── Collected data

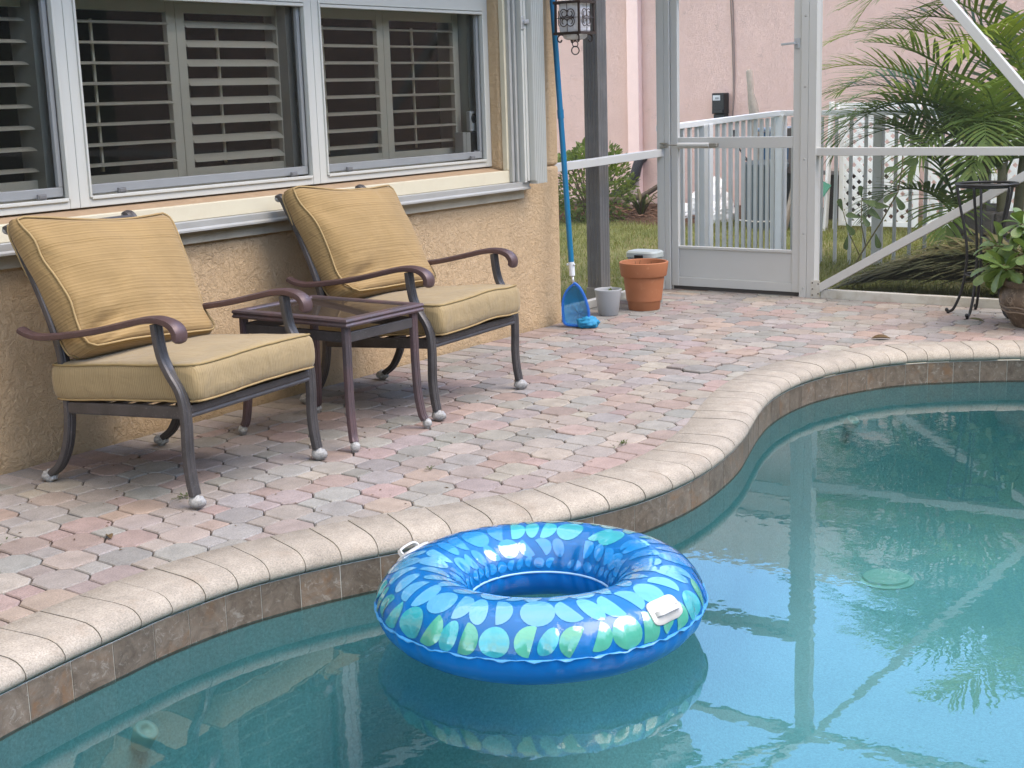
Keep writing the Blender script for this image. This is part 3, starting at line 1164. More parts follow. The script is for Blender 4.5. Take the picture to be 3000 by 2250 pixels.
# grey roof post outside the screen
t = thing('roof_post', 'dark grey fluted roof post standing on the grass outside the screen', 'post', (8.19, 5.05, -.1))
b = MB()
prof = []
wd, dp = .058, .058
for sx, sy in ((1, 0), (0, 1), (-1, 0), (0, -1)):
    nx, ny = sx, sy
    tx, ty = -ny, nx
    for q in (-1, -.62, -.55, -.48, -.2, -.13, -.06, .06, .13, .2, .48, .55, .62):
        g = .005 if q in (-.55, -.13, .13, .55) else 0
        prof.append((nx * (wd - g) + tx * q * wd * .93, ny * (dp - g) + ty * q * dp * .93))
prof = prof[::-1]
b.sweep([(8.19, 5.05, -.12), (8.19, 5.05, 2.5)], prof, side=(1, 0, 0))
obj('shaft', b, GREYPOST, t)
b = MB()
b.box(8.125, 8.255, 4.985, 5.115, -.12, .05)
obj('base', b, mat('worn_post_foot', (.26, .25, .235), .6, var=.25, vs=20), t, bevel=.004)

# ------------------------------------------------------------------ screen enclosure (cage)
XS = 8.60
cage = thing('screen_enclosure', 'white aluminium pool screen enclosure with posts, rails and diagonal braces', 'screen enclosure', (XS, 3.7, 0))
def member(name, p, q, w_, h_, mat_=None, bevel=.003, up=(1, 0, 0), parent=None):
    b = MB()
    b.bar(p, q, w_, h_, up)
    return obj(name, b, mat_ or WHITE, parent or cage, bevel=bevel)
def post_block(name, y0, y1, groove, x0=XS - .025, x1=XS + .06, z1=2.75):
    b = MB()
    b.box(x0, x1, y0, groove - .0015, 0, z1)
    b.box(x0, x1, groove + .0015, y1, 0, z1)
    b.box(x0 + .004, x1 - .004, groove - .0015, groove + .0015, 0, z1 - .004)
    return obj(name, b, WHITE, cage, bevel=.0025)
p1 = post_block('post', 4.702, 4.800, 4.742)
p2 = post_block('post', 3.637, 3.743, 3.692)
# screws on the door-side post
for z_ in (.06, .42, .90, 1.36, 1.80):
    b = MB()
    b.lathe([(.0075, 0), (.006, .003), (.0001, .004)], 10)
    b.v = [(XS - .0255 - v[2], 3.715 + v[0], z_ + v[1]) for v in b.v]
    obj('screw', b, GREYTRACK, p2, smooth=True)
member('chair_rail', (XS + .012, 3.66, .947), (XS + .012, -4, .947), .05, .053)
member('chair_rail', (7.08, 4.775, .918), (XS - .02, 4.775, .944), .05, .055, up=(0, 1, 0))
member('bottom_rail', (XS + .015, 3.60, .026), (XS + .015, -4, .026), .06, .050, WHITE_OLD)
member('bottom_rail', (7.08, 4.775, .026), (XS - .02, 4.775, .026), .05, .050, WHITE_OLD, up=(0, 1, 0))
member('top_beam', (XS + .01, 4.80, 2.76), (XS + .01, -4, 2.76), .06, .055)
member('top_beam', (7.66, 4.775, 2.76), (XS - .02, 4.775, 2.76), .055, .055, up=(0, 1, 0))
member('door_header', (XS + .008, 3.745, 2.075), (XS + .008, 4.70, 2.075), .055, .055)
member('brace', (XS - .002, 3.612, .062), (XS - .002, 2.05, .962), .052, .05)
member('brace', (XS - .006, 3.66, 2.80), (XS - .006, 2.06, .968), .055, .05)
member('roof_beam', (XS - .02, 3.70, 2.77), (-3, 3.62, 2.95), .05, .055, up=(0, 0, 1))
member('roof_beam', (XS - .05, 3.75, 2.79), (7.66, 4.05, 2.79), .055, .045, up=(0, 0, 1))
member('roof_beam', (6.1, 4.07, 2.66), (6.1, -4, 2.98), .05, .055, up=(0, 0, 1))
b = MB()
b.box(XS - .030, XS - .0255, 3.596, 3.658, .0, .118)
pl_ = obj('brace_plate', b, WHITE_OLD, cage, bevel=.002)
for yy, zz in ((3.606, .095), (3.606, .03), (3.646, .10), (3.646, .06), (3.646, .02)):
    b = MB()
    b.ball((XS - .031, yy, zz), .005, n=8, m=5)
    obj('screw', b, RUST, pl_)
b = MB()
x_ = XS + .03
b.add([(x_, 3.64, .05), (x_, -4, .05), (x_, -4, .92), (x_, 3.64, .92)], [(0, 1, 2, 3)])
b.add([(x_, 3.64, .975), (x_, -4, .975), (x_, -4, 2.73), (x_, 3.64, 2.73)], [(0, 1, 2, 3)])
b.add([(7.08, 4.785, .05), (XS - .03, 4.785, .05), (XS - .03, 4.785, .90), (7.08, 4.785, .90)], [(0, 1, 2, 3)])
b.add([(7.08, 4.785, .95), (XS - .03, 4.785, .98), (XS - .03, 4.785, 2.73), (7.08, 4.785, 2.73)], [(0, 1, 2, 3)])
obj('insect_mesh', b, CAGEMESH, cage)

# screen door
door = thing('screen_door', 'white screen door with a solid kick plate between the two enclosure posts', 'door', (XS, 4.2, .02))
ya, yb = 3.748, 4.697
b = MB()
b.box(XS - .012, XS + .022, ya, ya + .052, .028, 2.035)
obj('stile', b, WHITE, door, bevel=.003)
b = MB()
b.box(XS - .012, XS + .022, yb - .052, yb, .028, 2.035)
obj('stile', b, WHITE, door, bevel=.003)
for nm, z0, z1 in (('bottom_rail', .028, .088), ('kick_rail', .287, .306), ('mid_rail', .972, 1.046), ('top_rail', 1.97, 2.035)):
    b = MB()
    b.box(XS - .010, XS + .020, ya + .0525, yb - .0525, z0, z1)
    obj(nm, b, WHITE, door, bevel=.003)
b = MB()
b.box(XS + .002, XS + .010, ya + .053, yb - .053, .089, .286)
obj('kick_plate', b, WHITE, door)
b = MB()
b.add([(XS + .006, ya + .05, .306), (XS + .006, yb - .05, .306), (XS + .006, yb - .05, .972), (XS + .006, ya + .05, .972)], [(0, 1, 2, 3)])
b.add([(XS + .006, ya + .05, 1.046), (XS + .006, yb - .05, 1.046), (XS + .006, yb - .05, 1.97), (XS + .006, ya + .05, 1.97)], [(0, 1, 2, 3)])
obj('insect_mesh', b, CAGEMESH, door)
b = MB()
zc = .997
b.tube([(XS - .045, 4.625, zc), (XS - .045, 4.39, zc - .001)], .0155, 16)
cl = obj('door_closer', b, WHITE, door, smooth='auto')
b = MB()
b.tube([(XS - .045, 4.74, zc), (XS - .045, 4.62, zc)], .005, 8)
b.box(XS - .052, XS - .026, 4.715, 4.765, zc - .018, zc - .008)
b.box(XS - .052, XS - .026, 4.715, 4.765, zc + .006, zc + .016)
b.box(XS - .05, XS - .013, 4.335, 4.392, zc - .012, zc + .010)
obj('closer_bracket', b, mat('aged_bracket', (.28, .27, .23), .5, metal=.5, var=.35, vs=60), cl, bevel=.002)
b = MB()
b.box(XS - .0325, XS - .0, 4.41, 4.44, zc - .0135, zc - .0085)
b.box(XS - .02, XS - .012, 3.757, 3.79, 1.60, 1.665)
b.bar((XS - .02, 3.775, 1.632), (XS - .055, 3.785, 1.632), .012, .012)
b.bar((XS - .052, 3.775, 1.634), (XS - .056, 3.865, 1.628), .018, .014)
obj('handle', b, mat('grey_handle', (.42, .44, .45), .4, metal=.3), door, bevel=.002)
b = MB()
b.box(XS - .005, XS + .012, ya + .01, yb - .01, .004, .028)
obj('sweep', b, mat('door_sweep', (.05, .045, .04), .8), door)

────

### Task to carry out
Reproduce the full listing faithfully, but do not carry over any pictures.

### Correct result
Keep writing the Blender script for this image. This is part 3, starting at line 1164. More parts follow. The script is for Blender 4.5. Take the picture to be 3000 by 2250 pixels.
# grey roof post outside the screen
t = thing('roof_post', 'dark grey fluted roof post standing on the grass outside the screen', 'post', (8.19, 5.05, -.1))
b = MB()
prof = []
wd, dp = .058, .058
for sx, sy in ((1, 0), (0, 1), (-1, 0), (0, -1)):
    nx, ny = sx, sy
    tx, ty = -ny, nx
    for q in (-1, -.62, -.55, -.48, -.2, -.13, -.06, .06, .13, .2, .48, .55, .62):
        g = .005 if q in (-.55, -.13, .13, .55) else 0
        prof.append((nx * (wd - g) + tx * q * wd * .93, ny * (dp - g) + ty * q * dp * .93))
prof = prof[::-1]
b.sweep([(8.19, 5.05, -.12), (8.19, 5.05, 2.5)], prof, side=(1, 0, 0))
obj('shaft', b, GREYPOST, t)
b = MB()
b.box(8.125, 8.255, 4.985, 5.115, -.12, .05)
obj('base', b, mat('worn_post_foot', (.26, .25, .235), .6, var=.25, vs=20), t, bevel=.004)

# ------------------------------------------------------------------ screen enclosure (cage)
XS = 8.60
cage = thing('screen_enclosure', 'white aluminium pool screen enclosure with posts, rails and diagonal braces', 'screen enclosure', (XS, 3.7, 0))
def member(name, p, q, w_, h_, mat_=None, bevel=.003, up=(1, 0, 0), parent=None):
    b = MB()
    b.bar(p, q, w_, h_, up)
    return obj(name, b, mat_ or WHITE, parent or cage, bevel=bevel)
def post_block(name, y0, y1, groove, x0=XS - .025, x1=XS + .06, z1=2.75):
    b = MB()
    b.box(x0, x1, y0, groove - .0015, 0, z1)
    b.box(x0, x1, groove + .0015, y1, 0, z1)
    b.box(x0 + .004, x1 - .004, groove - .0015, groove + .0015, 0, z1 - .004)
    return obj(name, b, WHITE, cage, bevel=.0025)
p1 = post_block('post', 4.702, 4.800, 4.742)
p2 = post_block('post', 3.637, 3.743, 3.692)
# screws on the door-side post
for z_ in (.06, .42, .90, 1.36, 1.80):
    b = MB()
    b.lathe([(.0075, 0), (.006, .003), (.0001, .004)], 10)
    b.v = [(XS - .0255 - v[2], 3.715 + v[0], z_ + v[1]) for v in b.v]
    obj('screw', b, GREYTRACK, p2, smooth=True)
member('chair_rail', (XS + .012, 3.66, .947), (XS + .012, -4, .947), .05, .053)
member('chair_rail', (7.08, 4.775, .918), (XS - .02, 4.775, .944), .05, .055, up=(0, 1, 0))
member('bottom_rail', (XS + .015, 3.60, .026), (XS + .015, -4, .026), .06, .050, WHITE_OLD)
member('bottom_rail', (7.08, 4.775, .026), (XS - .02, 4.775, .026), .05, .050, WHITE_OLD, up=(0, 1, 0))
member('top_beam', (XS + .01, 4.80, 2.76), (XS + .01, -4, 2.76), .06, .055)
member('top_beam', (7.66, 4.775, 2.76), (XS - .02, 4.775, 2.76), .055, .055, up=(0, 1, 0))
member('door_header', (XS + .008, 3.745, 2.075), (XS + .008, 4.70, 2.075), .055, .055)
member('brace', (XS - .002, 3.612, .062), (XS - .002, 2.05, .962), .052, .05)
member('brace', (XS - .006, 3.66, 2.80), (XS - .006, 2.06, .968), .055, .05)
member('roof_beam', (XS - .02, 3.70, 2.77), (-3, 3.62, 2.95), .05, .055, up=(0, 0, 1))
member('roof_beam', (XS - .05, 3.75, 2.79), (7.66, 4.05, 2.79), .055, .045, up=(0, 0, 1))
member('roof_beam', (6.1, 4.07, 2.66), (6.1, -4, 2.98), .05, .055, up=(0, 0, 1))
b = MB()
b.box(XS - .030, XS - .0255, 3.596, 3.658, .0, .118)
pl_ = obj('brace_plate', b, WHITE_OLD, cage, bevel=.002)
for yy, zz in ((3.606, .095), (3.606, .03), (3.646, .10), (3.646, .06), (3.646, .02)):
    b = MB()
    b.ball((XS - .031, yy, zz), .005, n=8, m=5)
    obj('screw', b, RUST, pl_)
b = MB()
x_ = XS + .03
b.add([(x_, 3.64, .05), (x_, -4, .05), (x_, -4, .92), (x_, 3.64, .92)], [(0, 1, 2, 3)])
b.add([(x_, 3.64, .975), (x_, -4, .975), (x_, -4, 2.73), (x_, 3.64, 2.73)], [(0, 1, 2, 3)])
b.add([(7.08, 4.785, .05), (XS - .03, 4.785, .05), (XS - .03, 4.785, .90), (7.08, 4.785, .90)], [(0, 1, 2, 3)])
b.add([(7.08, 4.785, .95), (XS - .03, 4.785, .98), (XS - .03, 4.785, 2.73), (7.08, 4.785, 2.73)], [(0, 1, 2, 3)])
obj('insect_mesh', b, CAGEMESH, cage)

# screen door
door = thing('screen_door', 'white screen door with a solid kick plate between the two enclosure posts', 'door', (XS, 4.2, .02))
ya, yb = 3.748, 4.697
b = MB()
b.box(XS - .012, XS + .022, ya, ya + .052, .028, 2.035)
obj('stile', b, WHITE, door, bevel=.003)
b = MB()
b.box(XS - .012, XS + .022, yb - .052, yb, .028, 2.035)
obj('stile', b, WHITE, door, bevel=.003)
for nm, z0, z1 in (('bottom_rail', .028, .088), ('kick_rail', .287, .306), ('mid_rail', .972, 1.046), ('top_rail', 1.97, 2.035)):
    b = MB()
    b.box(XS - .010, XS + .020, ya + .0525, yb - .0525, z0, z1)
    obj(nm, b, WHITE, door, bevel=.003)
b = MB()
b.box(XS + .002, XS + .010, ya + .053, yb - .053, .089, .286)
obj('kick_plate', b, WHITE, door)
b = MB()
b.add([(XS + .006, ya + .05, .306), (XS + .006, yb - .05, .306), (XS + .006, yb - .05, .972), (XS + .006, ya + .05, .972)], [(0, 1, 2, 3)])
b.add([(XS + .006, ya + .05, 1.046), (XS + .006, yb - .05, 1.046), (XS + .006, yb - .05, 1.97), (XS + .006, ya + .05, 1.97)], [(0, 1, 2, 3)])
obj('insect_mesh', b, CAGEMESH, door)
b = MB()
zc = .997
b.tube([(XS - .045, 4.625, zc), (XS - .045, 4.39, zc - .001)], .0155, 16)
cl = obj('door_closer', b, WHITE, door, smooth='auto')
b = MB()
b.tube([(XS - .045, 4.74, zc), (XS - .045, 4.62, zc)], .005, 8)
b.box(XS - .052, XS - .026, 4.715, 4.765, zc - .018, zc - .008)
b.box(XS - .052, XS - .026, 4.715, 4.765, zc + .006, zc + .016)
b.box(XS - .05, XS - .013, 4.335, 4.392, zc - .012, zc + .010)
obj('closer_bracket', b, mat('aged_bracket', (.28, .27, .23), .5, metal=.5, var=.35, vs=60), cl, bevel=.002)
b = MB()
b.box(XS - .0325, XS - .0, 4.41, 4.44, zc - .0135, zc - .0085)
b.box(XS - .02, XS - .012, 3.757, 3.79, 1.60, 1.665)
b.bar((XS - .02, 3.775, 1.632), (XS - .055, 3.785, 1.632), .012, .012)
b.bar((XS - .052, 3.775, 1.634), (XS - .056, 3.865, 1.628), .018, .014)
obj('handle', b, mat('grey_handle', (.42, .44, .45), .4, metal=.3), door, bevel=.002)
b = MB()
b.box(XS - .005, XS + .012, ya + .01, yb - .01, .004, .028)
obj('sweep', b, mat('door_sweep', (.05, .045, .04), .8), door)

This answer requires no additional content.